There has been a church at Ettrick for at least 800 years. By the late 1600s the village, then called Ettrick Kirkton, had some 50 houses, though the population declined rapidly from 1700, when many tenants were cleared by the Laird, James Anderson of Tushilaw.
In 1235 a large area of Ettrick Forest was granted to the monks of Melrose Abbey by Alexander II. Deforestation later followed, but in more modern times the hills to the south have been extensively planted with conifers. Today's Ettrick is little more than a scattering of houses, plus church, hall and primary school, all enjoying a truly magnificent but extremely remote setting.
The most significant part of Ettrick itself is bypassed even by the quiet and lonely B7009 as it makes its way through beautiful countryside from Selkirk south to Eskdalemuir. And the Southern Upland Way long distance footpath doesn't quite reach Ettrick, instead passing just a mile to the west of the village.
The focus of community life in Ettrick today remains the kirk, which lies at the western end of the remaining parts of the settlement. Today's kirk was built in 1824 though in part it seems to reuse material from an earlier church, including a memorial stone dated 1619. The kirkyard is the final resting place of three people who in their different ways each made their mark on the Scotland of their day.

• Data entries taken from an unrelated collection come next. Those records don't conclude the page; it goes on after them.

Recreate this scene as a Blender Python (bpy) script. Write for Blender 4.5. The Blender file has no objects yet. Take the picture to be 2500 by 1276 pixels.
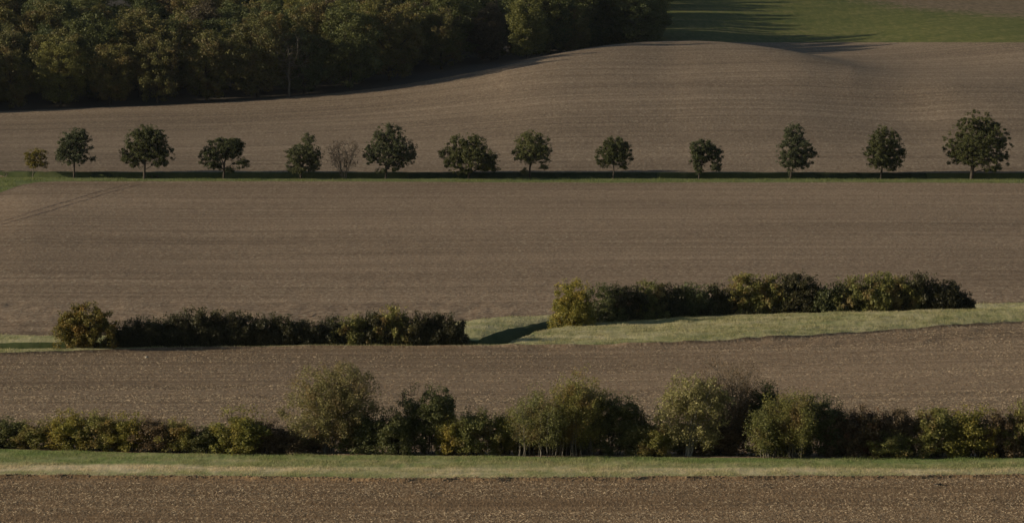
import bpy, math
import numpy as np
from mathutils import Vector

R_ = math.radians
scene = bpy.context.scene
COL = scene.collection

# ----------------------------------------------------------------- camera
F = 1250.0 / math.tan(R_(6.0))          # focal length in photograph pixels
PITCH = 0.0703
CZ = 40.0
cam_data = bpy.data.cameras.new('camera')
cam_data.sensor_width = 36.0
cam_data.angle = R_(12.0)
cam_data.clip_start = 1.0
cam_data.clip_end = 9000.0
cam = bpy.data.objects.new('camera', cam_data)
COL.objects.link(cam)
cam.location = (0, 0, CZ)
cam.rotation_euler = (math.pi / 2 - PITCH, 0, 0)
scene.camera = cam

# ----------------------------------------------------------------- sky, sun, exposure
SUN_EL, SUN_AZ = R_(15.0), R_(9.0)       # light travels to the right and a little away
world = bpy.data.worlds.new('World')
scene.world = world
world.use_nodes = True
wn = world.node_tree
sky = wn.nodes.new('ShaderNodeTexSky')
sky.sky_type = 'NISHITA'
sky.sun_disc = False
sky.sun_elevation = SUN_EL
sky.sun_rotation = math.atan2(-math.cos(SUN_AZ), -math.sin(SUN_AZ)) % (2 * math.pi)
sky.air_density = 1.0
sky.dust_density = 0.6
wn.nodes['Background'].inputs['Strength'].default_value = 0.06
wn.links.new(sky.outputs[0], wn.nodes['Background'].inputs['Color'])

sun_data = bpy.data.lights.new('sun', 'SUN')
sun_data.energy = 5.0
sun_data.angle = R_(0.5)
sun_data.color = (1.0, 0.885, 0.71)
sun = bpy.data.objects.new('sun', sun_data)
COL.objects.link(sun)
Ldir = Vector((math.cos(SUN_AZ) * math.cos(SUN_EL), math.sin(SUN_AZ) * math.cos(SUN_EL), -math.sin(SUN_EL)))
sun.rotation_euler = Ldir.to_track_quat('-Z', 'Y').to_euler()
sun.location = (-300, 300, 300)

vs = scene.view_settings
vs.view_transform = 'Standard'
vs.look = 'None'
vs.exposure = 0.30
vs.gamma = 1.0
vs.use_curve_mapping = False
scene.cycles.max_bounces = 5
scene.cycles.diffuse_bounces = 3
scene.cycles.transmission_bounces = 3

# ----------------------------------------------------------------- small helpers
def rng_of(seed):
    seed = int(seed) % 1000003
    return np.random.default_rng(seed)

def lat_hash(ix, iy, seed):
    h = (ix.astype(np.int64) * 374761393 + iy.astype(np.int64) * 668265263 + seed * 974634777) & 0x7fffffff
    h = ((h ^ (h >> 13)) * 1274126177) & 0x7fffffff
    return ((h ^ (h >> 16)) & 0xffff) / 65535.0

def vnoise(x, y, seed=0):
    x0 = np.floor(x); y0 = np.floor(y)
    fx = x - x0; fy = y - y0
    fx = fx * fx * (3 - 2 * fx); fy = fy * fy * (3 - 2 * fy)
    a = lat_hash(x0, y0, seed); b = lat_hash(x0 + 1, y0, seed)
    c = lat_hash(x0, y0 + 1, seed); d = lat_hash(x0 + 1, y0 + 1, seed)
    return (a * (1 - fx) + b * fx) * (1 - fy) + (c * (1 - fx) + d * fx) * fy

def fbm(x, y, seed=0, octaves=3):
    t = 0; amp = 0.5; tot = 0
    for k in range(octaves):
        t = t + amp * vnoise(x * 2 ** k, y * 2 ** k, seed + k * 17); tot += amp; amp *= 0.5
    return t / tot

def hermite(Yk, Zk, Yq):
    """monotone cubic through knots; Yk, Zk (K,N), Yq (N,)"""
    K = Yk.shape[0]
    h = np.maximum(np.diff(Yk, axis=0), 1e-6)
    d = np.diff(Zk, axis=0) / h
    m = np.zeros_like(Zk)
    w1 = 2 * h[1:] + h[:-1]; w2 = h[1:] + 2 * h[:-1]
    same = (d[1:] * d[:-1]) > 0
    with np.errstate(divide='ignore', invalid='ignore'):
        hm = (w1 + w2) / (w1 / d[:-1] + w2 / d[1:])
    m[1:-1] = np.where(same, hm, 0.0)
    m[0] = d[0]; m[-1] = d[-1]
    idx = np.clip((Yk[1:-1] <= Yq[None, :]).sum(axis=0), 0, K - 2)
    n = np.arange(Yq.shape[0])
    y0 = Yk[idx, n]; hh = h[idx, n]
    t = np.clip((Yq - y0) / hh, 0, 1)
    z0 = Zk[idx, n]; z1 = Zk[idx + 1, n]; m0 = m[idx, n] * hh; m1 = m[idx + 1, n] * hh
    t2 = t * t; t3 = t2 * t
    return (2 * t3 - 3 * t2 + 1) * z0 + (t3 - 2 * t2 + t) * m0 + (-2 * t3 + 3 * t2) * z1 + (t3 - t2) * m1

def curve(pts):
    xs = np.array([p[0] for p in pts], float); ys = np.array([p[1] for p in pts], float)
    tx = np.linspace(xs[0], xs[-1], 1500)
    ty = hermite(np.repeat(xs[:, None], 1500, 1), np.repeat(ys[:, None], 1500, 1), tx)
    return lambda u: np.interp(np.atleast_1d(np.asarray(u, float)), tx, ty)

SP, CP = math.sin(PITCH), math.cos(PITCH)
def q_of(v):                              # dz/dy of the sight line through row v
    y = -(np.asarray(v, float) - 638.0) / F
    return (-SP + y * CP) / (CP + y * SP)

def x_over_y(u, q):
    # camera y for slope q, then the ratio X/Y for column u
    y = (q * CP + SP) / (CP - q * SP)
    return (u - 1250.0) / F / (CP + y * SP)

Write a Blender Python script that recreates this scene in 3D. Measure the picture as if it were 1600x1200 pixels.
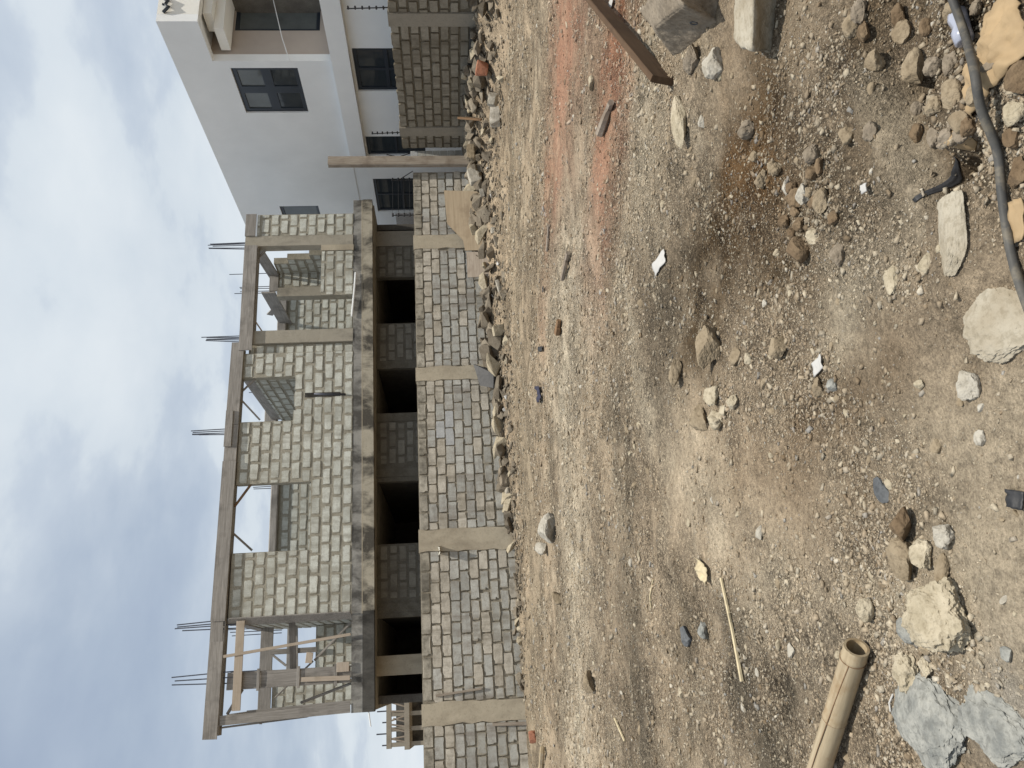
import bpy, math, random
import numpy as np
from mathutils import Vector, Matrix

R = math.radians
random.seed(7)
rng = np.random.default_rng(11)
scene = bpy.context.scene
for o in list(bpy.data.objects):
    bpy.data.objects.remove(o)

# ---------------------------------------------------------------- camera
EYE = np.array([0., 0., 1.54])
FPX = 1250.0
PITCH, YAW, ROLL = R(4.571), R(67.987), R(1.947)
F0 = np.array([math.cos(YAW), math.sin(YAW), 0.])
R0 = np.array([math.sin(YAW), -math.cos(YAW), 0.])
FW = F0*math.cos(PITCH) + np.array([0, 0, -math.sin(PITCH)])
U0 = np.cross(R0, FW)
RT = math.cos(ROLL)*R0 - math.sin(ROLL)*U0
UP = math.sin(ROLL)*R0 + math.cos(ROLL)*U0
cam = bpy.data.cameras.new('camera')
cam.sensor_width = 36
cam.lens = FPX/1600*36
cam.clip_start, cam.clip_end = 0.05, 3000
camo = bpy.data.objects.new('camera', cam)
scene.collection.objects.link(camo)
# the phone was held on its side: the picture's left is the sky
m = Matrix([[-UP[i], RT[i], -FW[i], EYE[i]] for i in range(3)] + [[0, 0, 0, 1]])
camo.matrix_world = m
scene.camera = camo

# ---------------------------------------------------------------- sun and sky
SUN = Vector((0.18, -0.26, 0.95)).normalized()
SUN_EL = math.asin(SUN.z)
SUN_AZ = math.atan2(SUN.x, SUN.y)
sl = bpy.data.lights.new('sun', 'SUN')
sl.energy = 4.5
sl.angle = R(0.6)
sl.color = (1.0, 0.94, 0.84)
so = bpy.data.objects.new('sun', sl)
scene.collection.objects.link(so)
so.rotation_euler = SUN.to_track_quat('Z', 'Y').to_euler()

W = bpy.data.worlds.new('World')
scene.world = W
W.use_nodes = True
nt = W.node_tree
nt.nodes.clear()


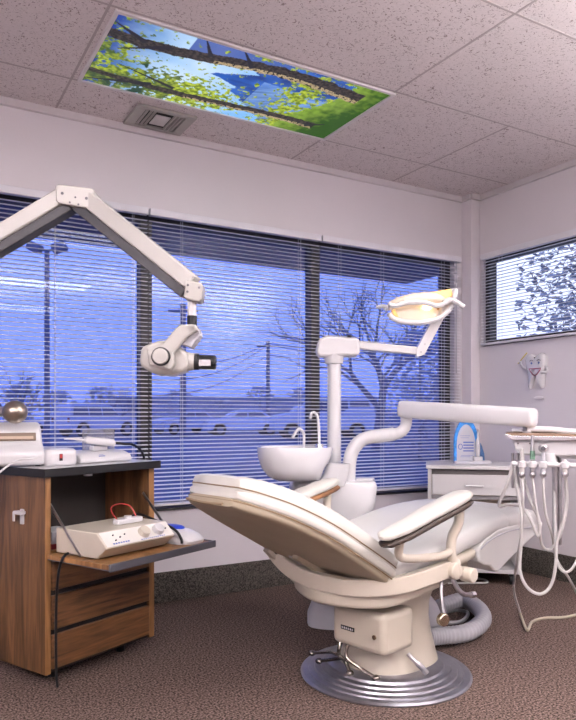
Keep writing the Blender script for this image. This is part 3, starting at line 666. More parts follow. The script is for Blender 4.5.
# holder bar
hz = dlp(540, 465, -.02)
b = MB(); b.tube([V(dlp(512, 464, -.02).x, hz.y, hz.z+.003), V(.44, hz.y, hz.z)], .008, 12)
b.build('holder_bar', WHITE, tray)
for i, px in enumerate((522, 532.5, 543, 565, 590)):
    p = dlp(px, 465, hz.y-.012); MB().lathe([(.011, -.012), (.0135, -.009), (.0135, .009), (.011, .012)], c=(p.x, hz.y-.012, hz.z+.002), n=20).build('instrument_holder', WHITE, tray)
MB().loft([superring((dlp(549, 460, 0).x, hz.y+.03, z), V(1,0,0), V(0,1,0), a_, .02, 3, 16) for z, a_ in ((hz.z-.008, .020), (hz.z+.01, .028), (hz.z+.04, .020))]).build('holder_bracket', WHITE, tray)
MB().bar([dlp(549, 463, 0), dlp(549, 454, .04)], .03, .02).build('bracket_stem', WHITE, tray)
for px, w_ in ((512.5, .006), (517.5, .008), (555, .011), (560, .006)):
    a_ = dlp(px, 453, .06); c_ = dlp(px+.5, 488 if px < 530 else 545, .06)
    MB().cyl(a_, c_, w_, n=10).build('supply_tube', STEEL, tray)
# handpieces with hoses
labels = ['slim white handpiece, leftmost in the instrument holder', 'green and steel handpiece standing tallest in the instrument holder', 'grey air and water syringe with a round head in the instrument holder', 'short pale handpiece on the right of the instrument holder']
hose_paths = [
    [(521.5, 478, 2.35), (523, 500, 2.36), (522, 530, 2.42), (517, 560, 2.6), (514, 590, 2.9), (520, 612, 3.05)],
    [(532.5, 478, 2.35), (535, 500, 2.36), (539, 525, 2.36), (542, 545, 2.4), (550, 549, 2.42), (560, 535, 2.42), (567, 505, 2.42), (566, 478, 2.42)],
    [(543, 478, 2.35), (545, 510, 2.36), (552, 535, 2.4), (557, 560, 2.5), (570, 580, 2.6), (585, 610, 2.8)],
    [(565, 478, 2.35), (566, 500, 2.36), (563, 520, 2.36), (556, 545, 2.36), (558, 565, 2.36), (567, 572, 2.36), (577, 560, 2.36), (590, 520, 2.4)]]
top = [(466, 449), (463, 436), (463, 450), (466, 460)]
for i, px in enumerate((522, 532.5, 543, 565)):
    hx = dlp(px, 466, hz.y-.012); base = Matrix.Translation(DO) @ Matrix.Rotation(DR, 4, 'Z') @ V(hx.x, hz.y-.012, hz.z)
    h = thing('dental_handpiece', labels[i], 'dental handpiece', base, DR, 'handpieces in the instrument holder')
    zt = (dlp(px, top[i][1], hx.y).z-hz.z); zb = dlp(px, 477, hx.y).z-hz.z
    r0 = [.009, .008, .0085, .009][i]
    MB().lathe([(.004, zb-.006), (r0, zb), (r0+.001, zb+.02), (r0, 0), (r0*.9, zt*.5), (r0*.6, zt), (.002, zt+.003)], n=18).build('body', [HOSE, STEEL, GREYP, HOSE][i], h)
    MB().lathe([(r0+.0015, zb+.002), (r0+.003, zb+.006), (r0+.003, zb+.012), (r0+.0015, zb+.016)], n=16).build('coupling', STEEL, h)
    if i == 1: MB().lathe([(r0+.0005, .020), (r0+.001, .024), (r0+.0005, .050)], n=18).build('green_sleeve', mat('green_sleeve', (.12, .22, .16), .4), h)
    if i == 2: MB().sphere((0, -.002, zt+.006), .017, (1, .8, .9), 10).build('round_head', STEEL, h); MB().cyl((0, -.016, zt+.006), (0, -.020, zt+.006), .008, n=12).build('thumb_button', DARKG, h)
    HM = (Matrix.Translation(base) @ Matrix.Rotation(DR, 4, 'Z')).inverted()
    pts = [HM @ at(*q) for q in hose_paths[i]]; pts[0] = V(0, 0, zb-.004)
    MB().tube(spline(pts, 10), .0048, 10).build('hose', HOSE, h)
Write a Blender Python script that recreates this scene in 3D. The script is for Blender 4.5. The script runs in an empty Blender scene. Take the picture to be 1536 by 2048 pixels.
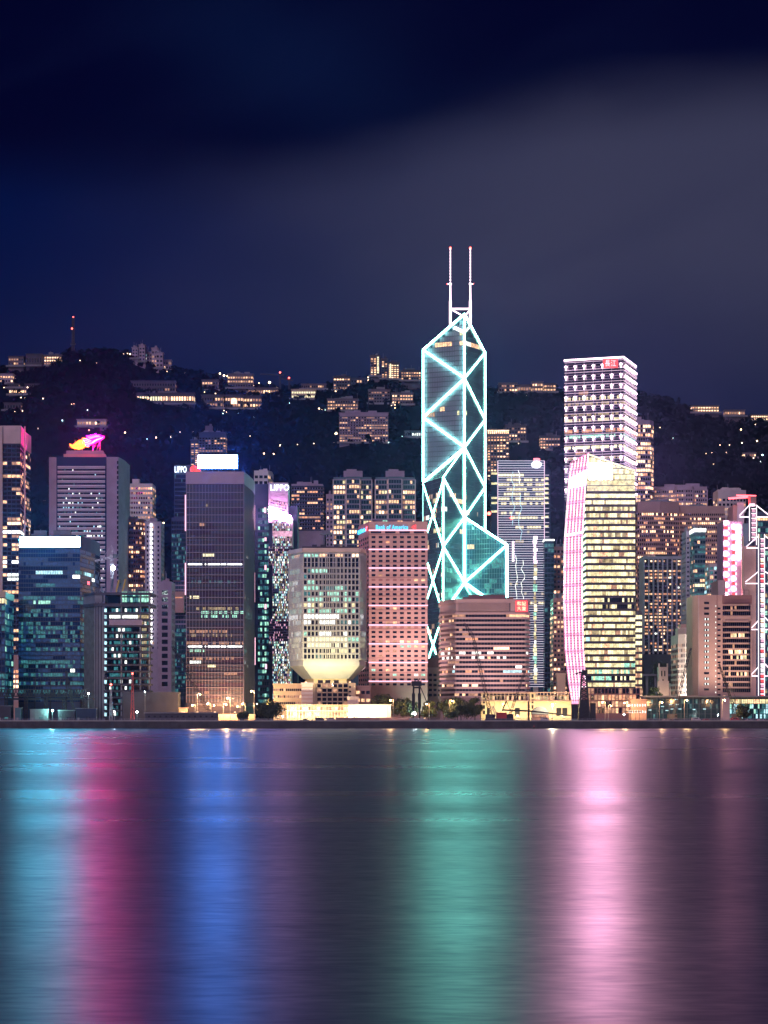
import bpy, math, random
from mathutils import Vector, noise as mnoise

# ------------------------------------------------------------------ camera, sky, light
S = bpy.context.scene
COL = S.collection
F, CX, HZ, CAMH = 4600.0, 768.0, 1423.0, 10.0
cam = bpy.data.objects.new('camera', bpy.data.cameras.new('camera')); COL.objects.link(cam)
cam.location = (0, 0, CAMH); cam.rotation_euler = (math.pi/2, 0, 0)
cam.data.sensor_fit = 'HORIZONTAL'; cam.data.sensor_width = 36; cam.data.lens = 36*F/1536
cam.data.shift_y = (HZ-1024)/1536
cam.data.clip_start = 1; cam.data.clip_end = 20000
S.camera = cam
S.view_settings.view_transform = 'Standard'; S.view_settings.look = 'None'
S.view_settings.exposure = .4; S.view_settings.gamma = 1
S.render.engine = 'CYCLES'
cy = S.cycles
cy.max_bounces = 5; cy.diffuse_bounces = 2; cy.glossy_bounces = 3; cy.transmission_bounces = 2
cy.volume_bounces = 0; cy.transparent_max_bounces = 4; cy.sample_clamp_indirect = 4; cy.use_denoising = True
cy.caustics_reflective = True

def lin(r, g, b):
    f = lambda c: (c/255/12.92) if c/255 <= .04045 else ((c/255+.055)/1.055)**2.4
    return (f(r), f(g), f(b), 1)

W = bpy.data.worlds.new('World'); S.world = W; W.use_nodes = True
def world_sky():
    nt = W.node_tree; N = nt.nodes; L = nt.links; N.clear()
    out = N.new('ShaderNodeOutputWorld'); bg = N.new('ShaderNodeBackground'); L.new(bg.outputs[0], out.inputs[0])
    tc = N.new('ShaderNodeTexCoord'); sp = N.new('ShaderNodeSeparateXYZ'); L.new(tc.outputs['Generated'], sp.inputs[0])
    def m(op, a, b=None, c=None, clamp=False):
        n = N.new('ShaderNodeMath'); n.operation = op; n.use_clamp = clamp
        for i, v in enumerate((a, b, c)):
            if v is None: continue
            if isinstance(v, (int, float)): n.inputs[i].default_value = v
            else: L.new(v, n.inputs[i])
        return n.outputs[0]
    x, y, z = sp.outputs
    az = m('ARCTAN2', x, y)                     # azimuth from straight ahead
    hyp = m('SQRT', m('ADD', m('MULTIPLY', x, x), m('MULTIPLY', y, y)))
    el = m('DIVIDE', z, m('MAXIMUM', hyp, 1e-4))  # tangent of the elevation
    # soft long cloud streaks: noise stretched along the azimuth
    cv = N.new('ShaderNodeCombineXYZ'); L.new(az, cv.inputs[0]); L.new(m('MULTIPLY', el, 2.2), cv.inputs[1])
    n1 = N.new('ShaderNodeTexNoise'); n1.inputs['Scale'].default_value = 7; n1.inputs['Detail'].default_value = 4
    n1.inputs['Roughness'].default_value = .4; L.new(cv.outputs[0], n1.inputs['Vector'])
    nz = m('SUBTRACT', n1.outputs[0], .5)
    def sstep(v, a, b):
        n = N.new('ShaderNodeMapRange'); n.interpolation_type = 'SMOOTHSTEP'
        L.new(v, n.inputs['Value']); n.inputs['From Min'].default_value = a; n.inputs['From Max'].default_value = b
        return n.outputs[0]
    def mixc(f, a, b):
        n = N.new('ShaderNodeMix'); n.data_type = 'RGBA'
        L.new(f, n.inputs['Factor'])
        for s, v in ((6, a), (7, b)):
            if isinstance(v, tuple): n.inputs[s].default_value = v
            else: L.new(v, n.inputs[s])
        return n.outputs[2]
    right = sstep(m('ADD', az, m('MULTIPLY', nz, .12)), -.17, .09)
    low = mixc(right, lin(0, 14, 62), lin(57, 58, 83))          # the lit cloud band
    # upper cloud edge: higher on the right
    edge = m('ADD', m('MULTIPLY', sstep(az, -.06, .1), .036), m('ADD', .232, m('MULTIPLY', nz, .03)))
    up = sstep(m('SUBTRACT', el, edge), -.022, .018)
    c = mixc(up, low, lin(0, 1, 34))
    # towards the ridge the cloud thins again
    dn = sstep(m('ADD', el, m('MULTIPLY', nz, .05)), .205, .125)
    n = m('MULTIPLY', dn, .85)
    c = mixc(n, c, lin(14, 24, 58))
    cv2 = N.new('ShaderNodeCombineXYZ'); L.new(m('ADD', az, m('MULTIPLY', el, -.5)), cv2.inputs[0]); L.new(m('ADD', m('MULTIPLY', el, 3.0), m('MULTIPLY', az, -.9)), cv2.inputs[1])
    n3 = N.new('ShaderNodeTexNoise'); n3.inputs['Scale'].default_value = 9; n3.inputs['Detail'].default_value = 3; n3.inputs['Roughness'].default_value = .45; L.new(cv2.outputs[0], n3.inputs['Vector'])
    c = mixc(m('MULTIPLY', sstep(n3.outputs[0], .42, .68), .16), c, lin(14, 22, 56))
    # faint streak high on the left
    d = m('ADD', m('POWER', m('DIVIDE', m('ADD', m('SUBTRACT', az, m('MULTIPLY', m('SUBTRACT', el, .285), -.9)), .045), .05), 2.0),
          m('POWER', m('DIVIDE', m('SUBTRACT', el, .285), .035), 2.0))
    c = mixc(m('MULTIPLY', m('POWER', 2.718, m('MULTIPLY', d, -1.0)), .5), c, lin(8, 24, 62))
    c = mixc(sstep(el, .0, -.05), c, lin(6, 8, 25))
    L.new(c, bg.inputs[0]); bg.inputs[1].default_value = .75
world_sky()

sd = bpy.data.lights.new('city_glow', 'SUN'); sun = bpy.data.objects.new('city_glow', sd); COL.objects.link(sun)
sd.energy = .8; sd.angle = math.radians(25); sd.color = (1, .70, .92)
sun.rotation_euler = (math.radians(66), 0, math.radians(-14)); sun.location = (0, -100, 300)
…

The first was Thomas Boston, a fire and brimstone preacher who inspired both widespread admiration and fear. He was born in Duns in 1676 into a Covenanting family. Boston's uncompromising approach alienated many in Ettrick, leaving him with time to produce a book of sermons that went on to achieve huge success across Scotland and considerably influence religious and political thinking at the time.
Thomas Boston eventually won round the population of the parish, and by the time of his death in 1732 as many as 800 people would come (many on foot) to hear him preach: another sign of a much larger population in the area then than now. Thomas Boston's memory is maintained in the name of the Boston Memorial Hall, the community hall opposite Ettrick Primary School.
The second notable resident of Ettrick Kirkyard is James Hogg, the Ettrick Shepherd. He was a poet and novelist who wrote in both Scots and English and who became one of the most unlikely literary figures to emerge in Scotland. The site of the cottage in which James Hogg was born is nearby, and marked by a memorial erected in Victorian times.
Also buried in the kirkyard is Tibbie Shiel, who lived from 1783 to 1878. Tibbie (short for Isabella) moved with her husband, a mole catcher, to St Mary's Cottage, overlooking St Mary's Loch, in 1823. Following the death of her husband in 1824, Tibbie supported herself and six children by taking in lodgers: anything up to 35 at a time, although there were only 13 guest beds.
Today the cottage (considerably extended) is known as Tibbie Shiel's Inn and it lies on the Southern Upland Way and the A708 some 5 miles north-west of Ettrick.